■ **What this task involves**
Pull each line holding the word "scene" from the data.

■ **Information provided**

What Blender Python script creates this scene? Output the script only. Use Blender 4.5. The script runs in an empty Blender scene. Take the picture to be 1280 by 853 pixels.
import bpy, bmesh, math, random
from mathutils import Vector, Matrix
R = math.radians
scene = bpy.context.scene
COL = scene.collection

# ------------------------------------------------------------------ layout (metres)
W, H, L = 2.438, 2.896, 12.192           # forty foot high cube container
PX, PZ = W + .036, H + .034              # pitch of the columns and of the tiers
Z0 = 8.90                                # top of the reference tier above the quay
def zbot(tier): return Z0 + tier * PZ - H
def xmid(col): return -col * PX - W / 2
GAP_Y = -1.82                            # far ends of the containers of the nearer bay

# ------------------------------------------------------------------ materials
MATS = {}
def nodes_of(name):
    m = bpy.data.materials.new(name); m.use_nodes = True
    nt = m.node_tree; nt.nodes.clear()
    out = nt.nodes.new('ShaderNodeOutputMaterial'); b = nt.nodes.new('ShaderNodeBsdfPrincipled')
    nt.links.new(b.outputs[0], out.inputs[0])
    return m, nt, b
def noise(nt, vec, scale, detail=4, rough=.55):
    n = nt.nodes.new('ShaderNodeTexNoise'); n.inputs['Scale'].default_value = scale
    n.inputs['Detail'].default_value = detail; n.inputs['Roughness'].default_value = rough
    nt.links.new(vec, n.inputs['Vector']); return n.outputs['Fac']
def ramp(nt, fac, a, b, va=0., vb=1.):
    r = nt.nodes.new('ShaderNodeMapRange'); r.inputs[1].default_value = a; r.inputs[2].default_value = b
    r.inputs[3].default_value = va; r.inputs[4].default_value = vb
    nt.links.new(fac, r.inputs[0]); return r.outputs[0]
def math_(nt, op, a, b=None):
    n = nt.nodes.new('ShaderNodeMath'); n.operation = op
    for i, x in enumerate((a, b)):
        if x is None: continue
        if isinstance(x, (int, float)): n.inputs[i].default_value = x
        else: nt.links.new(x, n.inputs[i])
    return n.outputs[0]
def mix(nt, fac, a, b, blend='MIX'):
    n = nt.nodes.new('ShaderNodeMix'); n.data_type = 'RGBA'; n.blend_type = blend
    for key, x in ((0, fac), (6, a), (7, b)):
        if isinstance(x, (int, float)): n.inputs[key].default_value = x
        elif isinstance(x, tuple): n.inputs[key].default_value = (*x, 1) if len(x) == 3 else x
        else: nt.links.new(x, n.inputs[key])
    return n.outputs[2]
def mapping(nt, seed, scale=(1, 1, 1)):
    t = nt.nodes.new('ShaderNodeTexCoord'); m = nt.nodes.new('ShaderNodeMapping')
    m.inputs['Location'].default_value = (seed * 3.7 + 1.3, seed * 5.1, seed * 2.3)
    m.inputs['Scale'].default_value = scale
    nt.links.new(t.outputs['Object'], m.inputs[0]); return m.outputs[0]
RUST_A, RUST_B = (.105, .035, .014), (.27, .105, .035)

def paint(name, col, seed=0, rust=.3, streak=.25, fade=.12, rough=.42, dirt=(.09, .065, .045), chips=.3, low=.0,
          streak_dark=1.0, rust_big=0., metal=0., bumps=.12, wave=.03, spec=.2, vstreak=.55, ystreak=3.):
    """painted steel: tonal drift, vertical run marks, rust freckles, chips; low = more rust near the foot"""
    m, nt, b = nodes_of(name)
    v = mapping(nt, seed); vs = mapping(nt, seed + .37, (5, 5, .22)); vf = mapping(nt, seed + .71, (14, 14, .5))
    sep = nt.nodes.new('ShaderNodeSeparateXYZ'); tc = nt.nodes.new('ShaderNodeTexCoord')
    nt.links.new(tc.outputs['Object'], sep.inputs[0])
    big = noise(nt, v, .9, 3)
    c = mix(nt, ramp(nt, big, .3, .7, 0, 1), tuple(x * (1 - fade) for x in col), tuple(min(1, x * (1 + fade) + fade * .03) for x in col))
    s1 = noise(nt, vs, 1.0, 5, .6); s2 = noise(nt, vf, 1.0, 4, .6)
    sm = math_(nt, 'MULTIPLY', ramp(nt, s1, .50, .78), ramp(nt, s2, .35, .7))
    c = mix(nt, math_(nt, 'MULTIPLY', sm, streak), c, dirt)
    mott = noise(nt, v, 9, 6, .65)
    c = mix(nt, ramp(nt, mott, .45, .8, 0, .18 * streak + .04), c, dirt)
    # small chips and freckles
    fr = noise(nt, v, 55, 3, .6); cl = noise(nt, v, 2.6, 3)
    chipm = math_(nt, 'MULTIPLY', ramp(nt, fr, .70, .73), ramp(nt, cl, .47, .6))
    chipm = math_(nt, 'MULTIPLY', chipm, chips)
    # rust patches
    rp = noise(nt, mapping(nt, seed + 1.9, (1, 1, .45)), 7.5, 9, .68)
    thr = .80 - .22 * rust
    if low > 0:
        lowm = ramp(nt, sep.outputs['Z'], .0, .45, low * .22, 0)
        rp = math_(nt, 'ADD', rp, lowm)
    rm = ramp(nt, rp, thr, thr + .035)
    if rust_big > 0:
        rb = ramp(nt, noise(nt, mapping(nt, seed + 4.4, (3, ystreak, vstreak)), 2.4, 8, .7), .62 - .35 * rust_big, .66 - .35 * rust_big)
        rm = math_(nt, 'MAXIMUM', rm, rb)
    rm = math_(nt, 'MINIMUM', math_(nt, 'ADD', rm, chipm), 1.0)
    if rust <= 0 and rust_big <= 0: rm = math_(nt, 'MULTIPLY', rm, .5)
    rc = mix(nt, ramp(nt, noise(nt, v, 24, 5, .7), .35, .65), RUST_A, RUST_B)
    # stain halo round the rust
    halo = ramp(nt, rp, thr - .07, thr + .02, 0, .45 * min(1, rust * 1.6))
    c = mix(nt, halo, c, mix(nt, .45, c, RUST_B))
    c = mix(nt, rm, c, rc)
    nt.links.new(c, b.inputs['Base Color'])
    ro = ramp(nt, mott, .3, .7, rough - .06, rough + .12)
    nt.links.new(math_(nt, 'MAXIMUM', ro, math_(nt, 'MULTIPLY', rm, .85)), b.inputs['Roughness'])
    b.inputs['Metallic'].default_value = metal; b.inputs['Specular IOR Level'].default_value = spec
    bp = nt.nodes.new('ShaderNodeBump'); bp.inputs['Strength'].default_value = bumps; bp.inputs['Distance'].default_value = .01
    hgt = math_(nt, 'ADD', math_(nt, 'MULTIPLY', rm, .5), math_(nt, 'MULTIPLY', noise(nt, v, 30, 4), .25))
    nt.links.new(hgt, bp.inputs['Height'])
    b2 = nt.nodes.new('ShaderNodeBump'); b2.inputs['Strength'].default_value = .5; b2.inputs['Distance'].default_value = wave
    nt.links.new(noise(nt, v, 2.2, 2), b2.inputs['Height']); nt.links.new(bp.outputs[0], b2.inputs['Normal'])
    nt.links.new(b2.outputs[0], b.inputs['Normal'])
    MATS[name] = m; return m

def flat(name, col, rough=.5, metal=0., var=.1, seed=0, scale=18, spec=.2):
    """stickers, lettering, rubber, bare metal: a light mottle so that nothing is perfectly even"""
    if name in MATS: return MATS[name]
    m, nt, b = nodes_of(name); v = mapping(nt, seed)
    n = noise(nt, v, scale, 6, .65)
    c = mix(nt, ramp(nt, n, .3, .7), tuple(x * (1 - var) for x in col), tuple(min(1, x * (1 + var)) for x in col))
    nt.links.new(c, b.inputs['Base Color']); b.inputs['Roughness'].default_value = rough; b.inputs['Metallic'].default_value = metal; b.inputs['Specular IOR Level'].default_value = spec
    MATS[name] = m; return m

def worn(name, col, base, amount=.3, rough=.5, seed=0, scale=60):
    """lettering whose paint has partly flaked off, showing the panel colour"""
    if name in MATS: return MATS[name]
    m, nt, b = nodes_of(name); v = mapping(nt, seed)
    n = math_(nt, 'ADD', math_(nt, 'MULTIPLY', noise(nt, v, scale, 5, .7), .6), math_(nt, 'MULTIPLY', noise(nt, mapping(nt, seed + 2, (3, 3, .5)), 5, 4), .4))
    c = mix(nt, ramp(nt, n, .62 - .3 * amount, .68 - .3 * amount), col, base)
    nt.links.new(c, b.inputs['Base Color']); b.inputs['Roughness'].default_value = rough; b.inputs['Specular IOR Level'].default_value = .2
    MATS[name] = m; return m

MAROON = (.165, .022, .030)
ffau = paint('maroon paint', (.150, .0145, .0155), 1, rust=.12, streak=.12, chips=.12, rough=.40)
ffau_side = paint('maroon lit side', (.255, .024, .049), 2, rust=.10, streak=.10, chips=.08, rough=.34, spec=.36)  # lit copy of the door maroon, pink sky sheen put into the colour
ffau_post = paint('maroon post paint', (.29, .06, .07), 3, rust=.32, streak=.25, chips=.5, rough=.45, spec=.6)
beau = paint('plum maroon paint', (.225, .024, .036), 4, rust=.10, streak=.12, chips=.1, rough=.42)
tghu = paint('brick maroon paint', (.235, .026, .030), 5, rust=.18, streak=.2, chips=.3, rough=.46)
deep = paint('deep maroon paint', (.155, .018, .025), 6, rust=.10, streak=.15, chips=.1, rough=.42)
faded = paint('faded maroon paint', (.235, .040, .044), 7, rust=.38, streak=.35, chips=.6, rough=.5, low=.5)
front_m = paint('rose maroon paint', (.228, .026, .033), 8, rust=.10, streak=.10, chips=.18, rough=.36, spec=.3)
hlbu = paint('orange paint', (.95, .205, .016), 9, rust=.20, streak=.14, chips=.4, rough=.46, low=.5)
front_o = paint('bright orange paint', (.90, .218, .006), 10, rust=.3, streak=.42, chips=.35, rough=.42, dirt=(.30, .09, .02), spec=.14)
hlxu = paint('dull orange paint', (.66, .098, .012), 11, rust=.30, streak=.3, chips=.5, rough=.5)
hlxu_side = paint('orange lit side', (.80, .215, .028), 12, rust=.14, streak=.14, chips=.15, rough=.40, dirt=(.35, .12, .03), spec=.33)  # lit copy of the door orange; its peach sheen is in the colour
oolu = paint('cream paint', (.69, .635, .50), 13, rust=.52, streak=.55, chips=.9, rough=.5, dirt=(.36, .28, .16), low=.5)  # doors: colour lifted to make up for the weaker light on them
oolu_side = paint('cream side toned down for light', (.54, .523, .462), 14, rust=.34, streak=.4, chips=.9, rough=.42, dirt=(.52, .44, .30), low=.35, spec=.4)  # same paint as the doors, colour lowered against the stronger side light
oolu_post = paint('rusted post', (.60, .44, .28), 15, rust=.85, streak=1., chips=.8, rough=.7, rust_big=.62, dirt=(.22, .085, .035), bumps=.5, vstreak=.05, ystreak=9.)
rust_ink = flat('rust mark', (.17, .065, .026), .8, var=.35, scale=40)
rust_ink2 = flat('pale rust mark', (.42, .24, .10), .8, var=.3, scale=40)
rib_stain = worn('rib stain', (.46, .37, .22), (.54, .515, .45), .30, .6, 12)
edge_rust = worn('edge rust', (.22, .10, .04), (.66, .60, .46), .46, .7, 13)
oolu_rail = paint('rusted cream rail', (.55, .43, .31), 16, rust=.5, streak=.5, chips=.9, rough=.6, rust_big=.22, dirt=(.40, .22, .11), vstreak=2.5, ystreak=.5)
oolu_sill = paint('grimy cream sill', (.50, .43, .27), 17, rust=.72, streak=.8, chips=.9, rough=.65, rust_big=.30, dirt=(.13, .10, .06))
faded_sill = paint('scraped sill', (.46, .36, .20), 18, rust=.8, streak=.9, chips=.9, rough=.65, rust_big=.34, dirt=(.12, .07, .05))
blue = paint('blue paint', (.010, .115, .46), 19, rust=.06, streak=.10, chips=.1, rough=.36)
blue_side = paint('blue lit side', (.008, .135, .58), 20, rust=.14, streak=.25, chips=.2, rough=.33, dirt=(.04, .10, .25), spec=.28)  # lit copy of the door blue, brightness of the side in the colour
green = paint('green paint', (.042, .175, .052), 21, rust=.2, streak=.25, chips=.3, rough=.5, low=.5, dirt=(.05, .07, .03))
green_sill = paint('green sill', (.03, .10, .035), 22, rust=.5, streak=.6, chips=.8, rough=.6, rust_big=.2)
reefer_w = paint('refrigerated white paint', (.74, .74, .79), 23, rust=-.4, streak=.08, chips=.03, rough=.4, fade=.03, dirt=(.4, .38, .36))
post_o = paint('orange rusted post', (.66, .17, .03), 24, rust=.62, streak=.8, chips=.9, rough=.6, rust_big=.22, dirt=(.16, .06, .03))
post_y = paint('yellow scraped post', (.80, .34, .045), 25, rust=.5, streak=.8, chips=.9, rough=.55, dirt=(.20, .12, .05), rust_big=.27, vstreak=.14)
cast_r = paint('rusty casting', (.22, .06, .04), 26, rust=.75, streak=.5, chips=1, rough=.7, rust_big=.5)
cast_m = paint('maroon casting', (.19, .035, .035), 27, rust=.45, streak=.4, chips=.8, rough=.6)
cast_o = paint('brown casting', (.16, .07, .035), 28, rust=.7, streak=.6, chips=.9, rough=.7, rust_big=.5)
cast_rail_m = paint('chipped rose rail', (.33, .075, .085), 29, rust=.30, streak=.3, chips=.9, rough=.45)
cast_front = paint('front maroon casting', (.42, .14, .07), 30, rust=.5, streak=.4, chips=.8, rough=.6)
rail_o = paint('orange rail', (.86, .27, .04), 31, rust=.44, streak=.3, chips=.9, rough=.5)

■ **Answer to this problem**
What Blender Python script creates this scene? Output the script only. Use Blender 4.5. The script runs in an empty Blender scene. Take the picture to be 1280 by 853 pixels.
scene = bpy.context.scene
COL = scene.collection